À court de munitions, les Anglais se retirèrent en ayant seulement coulé ou capturé cinq galions espagnols. Ils auront surtout empêché l'exécution du plan d'invasion espagnol. Mais l'histoire ne s'arrête pas là.
À ce moment-là, l'action conjuguée des courants de la Manche et de vent de sud, et la menace de la présence de la flotte anglaise, contraignent le Duc de Médina Sidonia à ajourner le plan d'invasion et à tenter un retour hasardeux vers l'Espagne par la seule route possible : contourner l'Écosse et l'Irlande.

Trajet de l'Armada

Ne disposant pas de carte précise de la côte britannique, les navires restaient à distance importante des côtes dans la relative sécurité de la haute mer. Comme il n'existait à ce moment pas de moyen de mesurer la longitude, il ne se rendirent pas compte que le Gulf Stream les freinait dans leur contournement par l'ouest de l'Irlande. En septembre 1588, lorsqu'ils virèrent au sud, les navires espagnols usés, les marins fatigués, furent pris dans une série de tempêtes à proximité des côtes irlandaises.

Destruction de La Girona

On sait qu'une vingtaine de navire s'écrasèrent sur les rochers, et on estime qu'au cours de ce désastreux retour, les Espagnols perdirent une trentaine d'autres navires à cause de pirates, ou d'erreurs de navigation. Plus de cinq milles marins périrent sur ces côtes rocheuses ou achevés par les Irlandais en atteignant la plage.

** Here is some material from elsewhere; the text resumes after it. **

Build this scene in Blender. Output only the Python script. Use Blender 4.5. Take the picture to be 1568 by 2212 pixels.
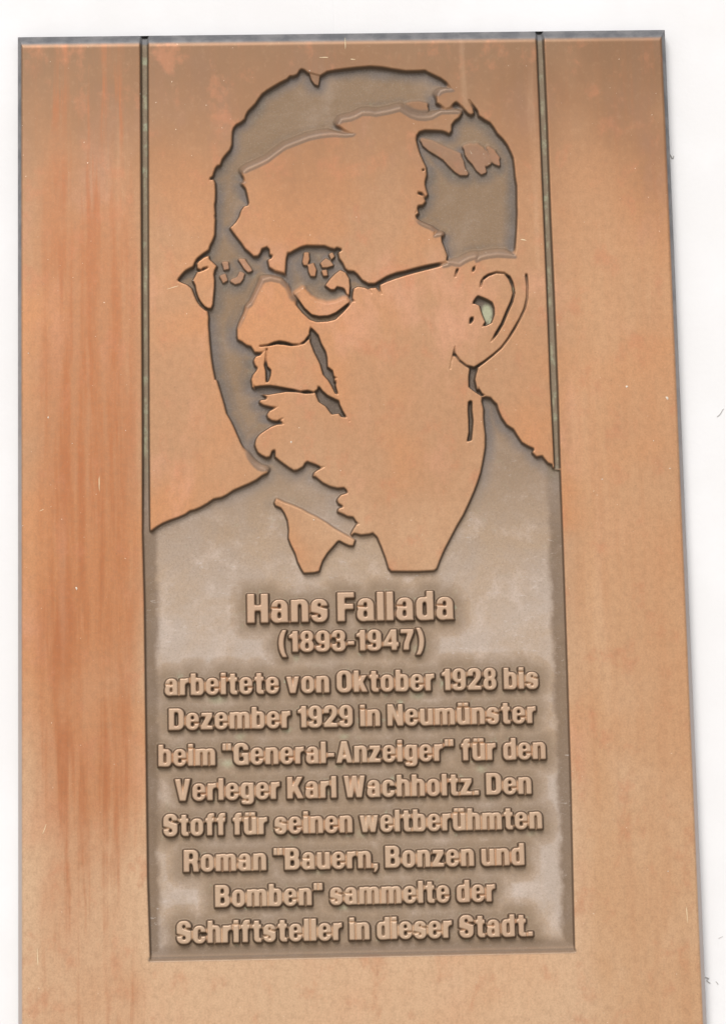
# Cast bronze memorial plaque with a portrait relief and raised lettering on a white wall.
import bpy, math, time
import numpy as np

for o in list(bpy.data.objects):
    bpy.data.objects.remove(o)
scene = bpy.context.scene
COL = scene.collection
MM = 0.001
TOP = 2.30            # height of the plaque's top edge above the ground, metres
FRONT = 0.016         # distance of the plaque's front face from the wall

# ------------------------------------------------------------------ camera
cam_d = bpy.data.cameras.new('camera')
cam = bpy.data.objects.new('camera', cam_d)
COL.objects.link(cam)
cam.location = (-56.9828 * MM, -2052.5555 * MM, TOP + -732.2727 * MM)
cam.rotation_euler = (1.7427811, 0.0217205, -0.0277612)
cam_d.sensor_fit = 'VERTICAL'
cam_d.sensor_height = 36.0
cam_d.sensor_width = 36.0
cam_d.lens = 36.0 * 6000.0 / 2212.0
cam_d.clip_start = 0.01
cam_d.clip_end = 500.0
scene.camera = cam

# ------------------------------------------------------------------ light
SUN_EL, SUN_AZ = math.radians(44.0), math.radians(-14.0)     # azimuth from the wall's normal, to the left
world = bpy.data.worlds.new('World')
scene.world = world
world.use_nodes = True
wn, wl = world.node_tree.nodes, world.node_tree.links
wn.clear()
sky = wn.new('ShaderNodeTexSky')
sky.sky_type = 'NISHITA'
sky.sun_disc = False
sky.sun_elevation = SUN_EL
sky.sun_rotation = math.radians(180.0) - SUN_AZ
sky.air_density = 1.0
sky.dust_density = 3.0
sky.ozone_density = 1.0
bg = wn.new('ShaderNodeBackground')
bg.inputs['Strength'].default_value = 0.07
wo = wn.new('ShaderNodeOutputWorld')
# below the horizon: unseen warm glow added to brighten the plate's lower part
wtc = wn.new('ShaderNodeTexCoord')
wsep = wn.new('ShaderNodeSeparateXYZ')
wl.new(wtc.outputs['Generated'], wsep.inputs[0])
whor = wn.new('ShaderNodeMapRange')
whor.inputs['From Min'].default_value = 0.02
whor.inputs['From Max'].default_value = -0.03
wl.new(wsep.outputs['Z'], whor.inputs['Value'])
wmix = wn.new('ShaderNodeMixShader')
gbg = wn.new('ShaderNodeBackground')
gbg.inputs['Color'].default_value = (1.0, 0.92, 0.83, 1)
gbg.inputs['Strength'].default_value = 0.50
wl.new(sky.outputs['Color'], bg.inputs['Color'])
wl.new(whor.outputs['Result'], wmix.inputs[0])
wl.new(bg.outputs['Background'], wmix.inputs[1])
wl.new(gbg.outputs['Background'], wmix.inputs[2])
wl.new(wmix.outputs['Shader'], wo.inputs['Surface'])

sun_d = bpy.data.lights.new('sun', 'SUN')
sun_d.energy = 2.2
sun_d.angle = math.radians(34.0)
sun_d.color = (1.0, 0.975, 0.95)
sun = bpy.data.objects.new('sun', sun_d)
COL.objects.link(sun)
# the lamp shines along its local -Z
sx, sy, sz = (math.sin(SUN_AZ) * math.cos(SUN_EL), -math.cos(SUN_AZ) * math.cos(SUN_EL), math.sin(SUN_EL))
from mathutils import Vector
sun.rotation_euler = Vector((-sx, -sy, -sz)).to_track_quat('-Z', 'Y').to_euler()
sun.location = (sx * 5, sy * 5, TOP + sz * 5)

vs = scene.view_settings
vs.view_transform = 'Standard'
vs.look = 'None'
vs.exposure = 0.33
vs.gamma = 1.0
vs.use_curve_mapping = False
scene.cycles.use_denoising = True
scene.cycles.max_bounces = 6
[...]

Cette destruction de la moitié de l'Invincible Armada due autant à la malchance qu'à l'inexpérience du Duc de Medina Sidonia marque le commencement d'un changement de rapport de force en Europe : les Espagnols perdirent dans les trente années qui suivirent la domination des mers au profit de la Royal Navy.


  1. (1) Aussi appelée « Pays-Bas du Nord », même si dans les faits elle correspond géographiquement plutôt bien aux Pays-Bas actuels.
  2. (2) Les toutes récentes couleuvrines.